Wow, that canning system that you will be getting looks way cool. My grandmother has always canned her garden harvest. My favorite, was and still is her dill pickles. However, when I think of canning I mostly remember third grade. During third grade, my parents were divorced and over the entire school year my sister and I had to go to my best friend’s house after school until mom would pick us up later in the evening. My friend’s mom (who will always be my second mom and one of my best friends) would send one of kids downstairs every evening to get jars of food out of her pantry/cellar. I was most excited when she had me fetch the yellow wax beans, which like grandma’s pickles were kind of zesty. Not sure what spices were used, but I still haven’t found a match for the taste. Yum!
My favorite that has been given to me is strawberry jam. Yum!!
I remember always my Mom canning with her pressure cooker. My dad lined our storage room with little narrow shelves all the way from top to bottom. All of her summer canning would line that room – green beans, soup stock, figs, plum jelly, blackberries, canned pears and maybe some watermelon rind preserves. There were some things that just had to be put up in the freezer – butter beans and fresh scraped off the cob corn. I loved to cook and I did not shop at the grocery store. We just went out to the storage room for our meal planning options.

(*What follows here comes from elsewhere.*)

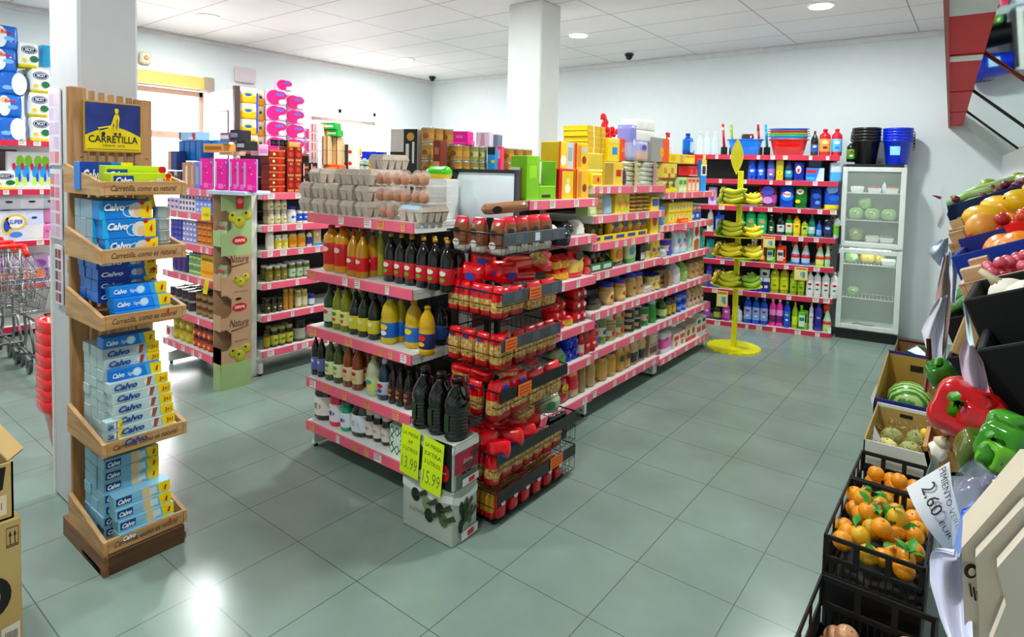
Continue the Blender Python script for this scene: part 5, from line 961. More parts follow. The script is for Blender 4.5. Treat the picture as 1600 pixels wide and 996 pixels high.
inrow(0, 'y', 3, BR(.09, .17), 'brown wholewheat pasta bag, left end of the top basket', 'wholewheat pasta, left end'); inrow(0, 'x', 4, BR(.115, .18, 2), 'brown wholewheat pasta bag facing the aisle in the top basket', 'wholewheat pasta, aisle side', t0=.1, t1=.85)
place(P_bag(.24, .05, .08, [(1, '9a7258')], (.3, .5, .1, '2a2420')), (-1.86, 2.36, 1.50), (.15, -.1, .9), 'long brown pasta packet lying on top of the top basket', 'bag of pasta')
place(P_bag(.16, .06, .1, [(1, 'e0d8cc')], seed=8), (-1.83, 2.66, 1.36), (0, 0, 1.3), 'white paper packet at the right end of the top basket', 'bag of food')
place(P_bag(.14, .09, .1, [(1, '1c2026')], seed=9, rough=.15), (-1.83, 2.80, 1.30), (0, 0, .4), 'crumpled black bag beyond the right end of the top basket', 'bag')
inrow(1, 'y', 5, pasta(.072, .15, .05), 'red pasta bag standing along the left end of the second basket', 'second basket, left end'); inrow(1, 'x', 2, pasta(.13, .14, .05, .5, 1), 'wide red and yellow pasta bag at the front left of the second basket', 'second basket, front', t0=0, t1=.42)
inrow(1, 'x', 2, P_bag(.13, .14, .06, [(.6, 'c89c48'), (1, 'e02440')], seed=2), 'spiral pasta bag at the front right of the second basket', 'second basket, front right', t0=.5, t1=1)
for i, (x, y, z, rz) in enumerate(((-2.0, 2.3, 1.145, .3), (-1.93, 2.36, 1.16, 1.0), (-1.98, 2.34, 1.215, .6), (-1.88, 2.38, 1.15, 1.4))): place(P_bag(.13, .1, .09, [(1, 'e0203c')], (.5, .5, .2, '3c58c0'), seed=i), (x, y, z), (.3, .1, rz), 'red pasta bag heaped at the left of the second basket', 'bag of pasta', 'heap in the second basket')
for i, (x, y, z, w, c, rz) in enumerate(((-1.87, 2.5, 1.14, .2, 'c0182c', 1.35), (-1.88, 2.5, 1.20, .2, 'd81c34', 1.5), (-1.86, 2.68, 1.17, .14, 'd8203c', 1.7))): place(P_bag(w, .065, .1, [(1, c)], seed=i+5), (x, y, z), (0, .05, rz), ['red packet lying flat at the bottom behind the second basket front', 'red packet lying flat on another one in the second basket', 'short red packet lying at the right of the second basket'][i], 'bag of pasta')
place(P_bag(.1, .11, .06, [(.7, 'd8ac58'), (1, 'e02840')], seed=4), (-1.87, 2.62, 1.21), (.5, .6, 1.4), 'tilted yellow pasta bag near the top of the second basket', 'bag of pasta')
inrow(2, 'y', 4, pasta(.085, .165, .055, .72), 'yellow and red pasta bag along the left end of the third basket', 'third basket, left end'); inrow(2, 'x', 1, pasta(.15, .17, .06, .7, 3), 'wide pasta bag at the near corner of the third basket', None, t0=0, t1=.3)
inrow(2, 'x', 4, P_bag(.1, .16, .06, [(.15, 'a81c30'), (.8, 'd0a050'), (1, 'e0203c')], seed=6), 'elbow pasta bag facing the aisle in the third basket', 'third basket, aisle side', t0=.32, t1=1)
inrow(3, 'y', 3, pasta(.09, .17, .06, .5, 4), 'red topped pasta bag along the left end of the fourth basket', 'fourth basket, left end'); inrow(3, 'x', 2, pasta(.16, .19, .07, .55, 5), 'large red and yellow pasta bag at the near corner of the fourth basket', 'fourth basket, near corner', t0=0, t1=.48)
inrow(3, 'x', 2, P_bag(.15, .17, .07, [(.55, 'd8b048'), (1, 'e02440')], (.5, .75, .12, '3c58c0'), seed=7), 'large macaroni bag right of the middle in the fourth basket', 'fourth basket, right', t0=.5, t1=1)
for i, (x, y, z, rz) in enumerate(((-2.03, 2.27, .672, .2), (-1.92, 2.28, .675, .1), (-1.82, 2.34, .70, 1.4), (-1.84, 2.55, .70, 1.6))): place(P_bag(.13, .06, .09, [(.4, 'd8ac50'), (1, 'e0203c')] if i % 2 == 0 else [(1, 'c81830')], seed=i+9), (x, y, z), (.1, .1, rz), 'red packet lying across the bags of the fourth basket', 'bag of pasta', 'packets lying on the fourth basket')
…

I had a peach tree in my backyard and made peach jam for several summers until the tree died : (. The taste of homemade jam is unbelievable. Continued prayers for you & Tony. No voting link today?
When I was in HS my mom decided to make good use of my dads tomato garden and decided to make catsup. Sounds easy enough, right? Well, it takes bushels of tomatoes to make ketchup. My mom only got about 5 jars of it but I tell you it was soooooo yummy! Great memory!!
A friend of mine used to make the most amazing peach jam! It was the best I’ve ever tasted. I’ve thought about getting into canning but it seems like such a huge production. Maybe if I had this kit, I’d give it a try!